Opinion
23-1343
01-22-2024
NOT PRECEDENTIAL
Submitted Under Third Circuit L.A.R. 34.1(a) on January 17, 2024
On Petition for Review of a Final Order of the Board of Immigration Appeals (Agency Nos. A202-024-337, A202-024-338, A202-024-339, A202-024-340, and A202-024-341) Immigration Judge: John B. Carle
Before: JORDAN, BIBAS, and AMBRO, Circuit Judges
OPINION
BIBAS, Circuit Judge.
Lobar Berdieva, a Muslim, is a native and citizen of Uzbekistan. So are her husband (Abdurashid Muminov) and their three minor children (K.A.Q.A., A.A.Q.A., and A.A.O.A.). Fifteen years ago, Berdieva decided to start covering her head with a hijab. Her decision was costly. She was shunned by friends, denied a job, and harassed by officials. And Uzbek law bars her from driving while wearing a hijab.
The family came to the United States on student visas but overstayed. So the government sought to remove them. The family admitted removability but applied for asylum, withholding of removal, and protection under the Convention Against Torture.
The immigration judge recognized as a particular social group Uzbek Muslim women who wear the hijab. And he was rightly "troubled" that Berdieva was "mistreat[ed]" for visibly practicing her faith. AR 89. But he found that the harassment and discrimination that she and her family suffered did not rise to the level of past or future persecution, let alone torture. So he denied all relief and ordered them removed. A single judge of the Board of Immigration Appeals affirmed without opinion. The family now petitions for review.
The Board may affirm without opinion when (1) it finds that existing precedent controls the issues and would not need to be applied to novel facts, or (2) the factual and legal issues are not substantial enough to call for a written opinion. 8 C.F.R. § 1003.1(e)(4). When the Board does so, we review the immigration judge's opinion. Dia v. Ashcroft, 353 F.3d 228, 245 (3d Cir. 2003) (en banc). We review constitutional claims and issues of law de novo. Duhaney v. Att'y Gen., 621 F.3d 340, 345 (3d Cir. 2010). And we defer to the agency's findings of fact, treating them as "conclusive unless any reasonable adjudicator would be compelled to conclude to the contrary." 8 U.S.C. § 1252(b)(4)(B).

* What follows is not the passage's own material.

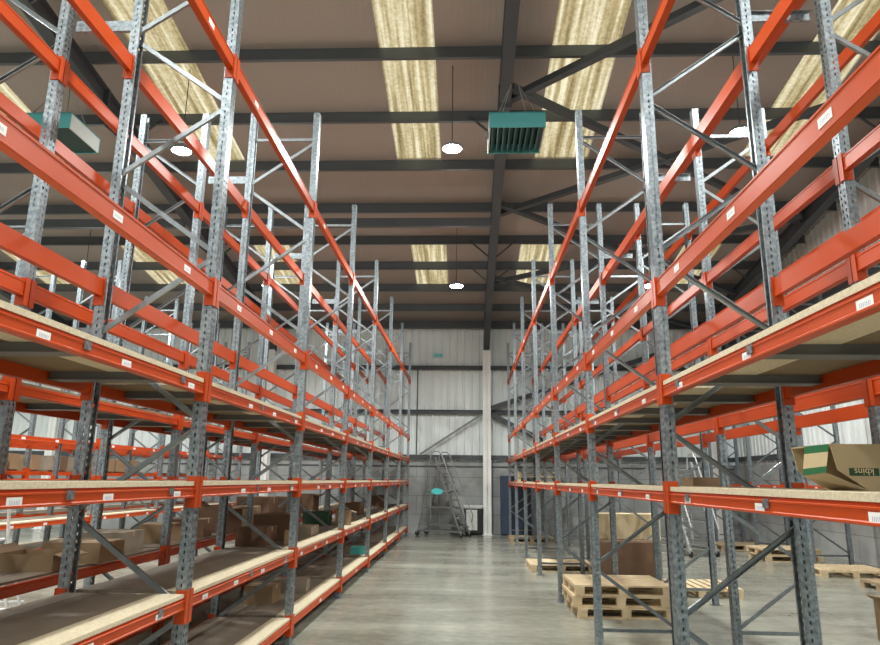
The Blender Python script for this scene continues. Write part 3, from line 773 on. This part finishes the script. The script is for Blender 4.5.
# ================================================================== MOBILE WAREHOUSE STEPS
def make_steps(m, H=2.42, W=0.60, tray=True, n_tread=8):
    """steep stair climbing from +x (foot) towards -x; origin under the middle of the base"""
    t = thing('mobile_steps', 'x', 'mobile steps')
    k_ = H/2.42
    xf, xt = 0.50, 0.50 - 0.86*k_
    xb = xt - 0.26
    ZP = 1.30*k_
    for s_ in (-1, 1):
        yy = s_*W/2
        bm = new_bm(); bar(bm, (xf, yy, 0.10), (xt, yy, H-0.10), 0.028, 0.06, up=Vector((0,1,0))); put('stringer', mesh('stringer', bm, m), t)
        bm = new_bm(); tube(bm, [(xf+0.10, yy, 0.42), (xf+0.13, yy, 0.62), (xt+0.20, yy, H), (xt+0.10, yy, H+0.08), (xt-0.06, yy, H+0.09), (xt-0.16, yy, H-0.02), (xt-0.18, yy, H-0.30)], 0.018); put('handrail', mesh('handrail', bm, m), t)
        for q in (0.25, 0.5, 0.75):
            x0 = xf + (xt-xf)*q; z0 = 0.1 + (H-0.2)*q
            bm = new_bm(); tube(bm, [(x0+0.02, yy, z0), (x0+0.175, yy, z0+0.03)], 0.011); put('rail_post', mesh('rail_post', bm, m), t)
        bm = new_bm(); tube(bm, [(xb-0.32, yy, 0.12), (xb-0.14, yy, ZP*0.72), (xb-0.06, yy, ZP), (xb-0.02, yy, H-0.42)], 0.018); put('rear_leg', mesh('rear_leg', bm, m), t)
        bm = new_bm(); tube(bm, [(xb+0.12, yy, 0.12), (xb+0.10, yy, H-0.42)], 0.016); put('rear_leg', mesh('rear_leg', bm, m), t)
        bm = new_bm(); tube(bm, [(xb-0.34, yy, 0.15), (xf+0.06, yy, 0.15)], 0.026); put('base_rail', mesh('base_rail', bm, m), t)
        bm = new_bm(); tube(bm, [(xb-0.30, yy, 0.32), (xf-0.08, yy, 0.32)], 0.016); put('side_rail', mesh('side_rail', bm, m), t)
        bm = new_bm(); tube(bm, [(xb-0.16, yy, 0.84*k_), (xf-0.26, yy, 0.84*k_)], 0.018); put('side_rail', mesh('side_rail', bm, m), t)
        bm = new_bm(); tube(bm, [(xb-0.03, yy, ZP), (xt+0.38, yy, ZP)], 0.018); put('side_rail', mesh('side_rail', bm, m), t)
        bm = new_bm(); tube(bm, [(xb-0.02, yy, H-0.42), (xt+0.12, yy, H-0.42)], 0.018); put('side_rail', mesh('side_rail', bm, m), t)
        for xw in (xb-0.33, xf+0.02):
            bm = new_bm(); tube(bm, [(xw, yy-0.018, 0.07), (xw, yy+0.018, 0.07)], 0.07, 20); put('wheel', mesh('wheel', bm, RUBBER), t)
            bm = new_bm(); box(bm, xw-0.02, xw+0.02, yy-0.026, yy+0.026, 0.07, 0.16); put('castor_fork', mesh('castor_fork', bm, m), t)
    for i in range(n_tread):
        f = (i+0.7)/(n_tread+0.5); xs = xf + (xt-xf)*f; zs = 0.10 + (H-0.2)*f
        bm = new_bm(); box(bm, xs-0.09, xs+0.10, -W/2+0.016, W/2-0.016, zs-0.016, zs+0.012); put('tread', mesh('tread', bm, GREYPL), t)
    bm = new_bm(); box(bm, xb-0.04, xt+0.30, -W/2+0.02, W/2-0.02, ZP-0.03, ZP); put('tray', mesh('tray', bm, GREYPL), t)
    for x_, z in ((xb-0.02, H-0.42), (xb-0.34, 0.15), (xb-0.16, 0.84*k_), (xt-0.18, H-0.28)):
        bm = new_bm(); tube(bm, [(x_, -W/2, z), (x_, W/2, z)], 0.016); put('cross_rail', mesh('cross_rail', bm, m), t)
    if tray:
        bm = new_bm(); n = 28
        ring = [[bm.verts.new((0.20*math.cos(2*math.pi*k/n), yy, 0.09*math.sin(2*math.pi*k/n))) for k in range(n)] for yy in (-0.004, 0.004)]
        for k in range(n): bm.faces.new((ring[0][k], ring[0][(k+1)%n], ring[1][(k+1)%n], ring[1][k]))
        bm.faces.new(ring[0][::-1]); bm.faces.new(ring[1])
        put('oval_sign', mesh('oval_sign', bm, TEAL_SIGN), t, (-0.28, -W/2-0.03, ZP+0.01), label='bright teal oval sign')
    note_kids(t)
    return t
STEPM = mat('dull_grey_step_tube', (0.30, 0.31, 0.31), 0.45, 0.5)
s1 = make_steps(STEPM); s1.location = (-0.50, 21.30, 0); s1.rotation_euler = (0, 0, -0.42)
s1['label'] = 'grey mobile steps with a teal oval sign by the far wall at the aisle end'
s2 = make_steps(ALU, 2.25, 0.68, False); s2.location = (5.3, 16.9, 0); s2.rotation_euler = (0,0,-math.pi/2+0.25)
s2['label'] = 'pale metal mobile steps on the open floor right of the right racks'
s3 = make_steps(WHITE, 1.80, 0.45, False, 5); s3.location = (-5.35, 7.15, 0); s3.rotation_euler = (0,0,math.radians(200))
s3['label'] = 'white mobile steps in the left aisle seen through the lower shelves'

# ================================================================== FAR WALL THINGS
t = thing('storage_cabinet', 'tall navy blue double cabinet against the far wall right of the white column', 'cabinet', (1.55, 21.75, 0))
bm = new_bm(); box(bm, -0.47, 0.47, 0.02, 0.45, 0.03, 1.80); put('body', mesh('body', bm, NAVY), t)
for s_ in (0, 1):
    bm = new_bm(); box(bm, -0.465+s_*0.468, -0.003+s_*0.468, 0, 0.019, 0.05, 1.79); d_ = put('door', mesh('door', bm, NAVY), t)
    bm = new_bm(); xx = -0.04+s_*0.06; box(bm, xx, xx+0.012, -0.02, 0, 0.85, 1.0); put('handle', mesh('handle', bm, ALU), d_)
bm = new_bm(); box(bm, -0.45, 0.45, 0.03, 0.44, 0, 0.03); put('plinth', mesh('plinth', bm, BLACK), t)
t = thing('storage_bin', 'white fronted black bin against the wall between steps and column', 'bin', (0.22, 21.75, 0))
bm = new_bm(); box(bm, -0.26, 0.28, 0, 0.4, 0.05, 0.80); put('body', mesh('body', bm, BLACK), t)
bm = new_bm(); box(bm, -0.22, 0.12, -0.012, -0.001, 0.15, 0.76); put('front_panel', mesh('front_panel', bm, WHITE), t, label='white front panel')
bm = new_bm(); box(bm, -0.30, 0.31, -0.03, 0.42, 0.84, 0.89); box(bm, -0.26, 0.28, 0, 0.4, 0.80, 0.84); put('lid', mesh('lid', bm, WHITE), t, label='white lid')
bm = new_bm()
for xx in (-0.2, 0.2): tube(bm, [(xx-0.02, 0.1, 0.03), (xx+0.02, 0.1, 0.03)], 0.03, 14)
box(bm, -0.22, 0.22, 0.05, 0.35, 0.03, 0.05); put('wheels', mesh('wheels', bm, RUBBER), t)

t = thing('emergency_light', 'small pale teal emergency light high on the far wall above the aisle', 'light fitting', (-0.95, FAR-0.02, 5.72))
bm = new_bm(); box(bm, -0.17, 0.17, 0, 0.06, -0.06, 0.06); put('base', mesh('base', bm, WHITE), t)
bm = new_bm(); box(bm, -0.15, 0.15, -0.04, -0.001, -0.045, 0.045); put('cover', mesh('cover', bm, TEAL_SIGN), t, label='pale teal cover')
bpy.context.view_layer.update()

The family claims that the Board should not have affirmed without opinion because this case presents novel facts that require statutory interpretation. Though there are no cases specifically about hijab-wearing in Uzbekistan, plenty of precedent discusses persecution. And the conduct here does not qualify: Discrimination, harassment, threats, and economic hardship are unwelcome. But even taken together, they are not enough for persecution (let alone torture). See Ahmed v. Ashcroft, 341 F.3d 214, 217 (3d Cir. 2003). No one in the family was physically harmed, required to renounce her religion, or barred from praying, worshipping, or wearing a hijab. Cf. Fatin v. INS, 12 F.3d 1233, 1242 (3d Cir. 1993) (Alito, J.). No one had to worship in secret. Nor was anyone fined.
True, Berdieva was stopped and searched by police perhaps eight times, and once police threatened to visit her house and watch her family. But that single threat was hardly "concrete and menacing" enough to threaten her life or freedom. Herrera-Reyes v. Att'y Gen., 952 F.3d 101, 108 (3d Cir. 2020). The lack of past persecution, likely future persecution, or torture defeats the family's claims. We will thus deny the petition.
This disposition is not an opinion of the full Court and, under I.O.P. 5.7, is not binding precedent.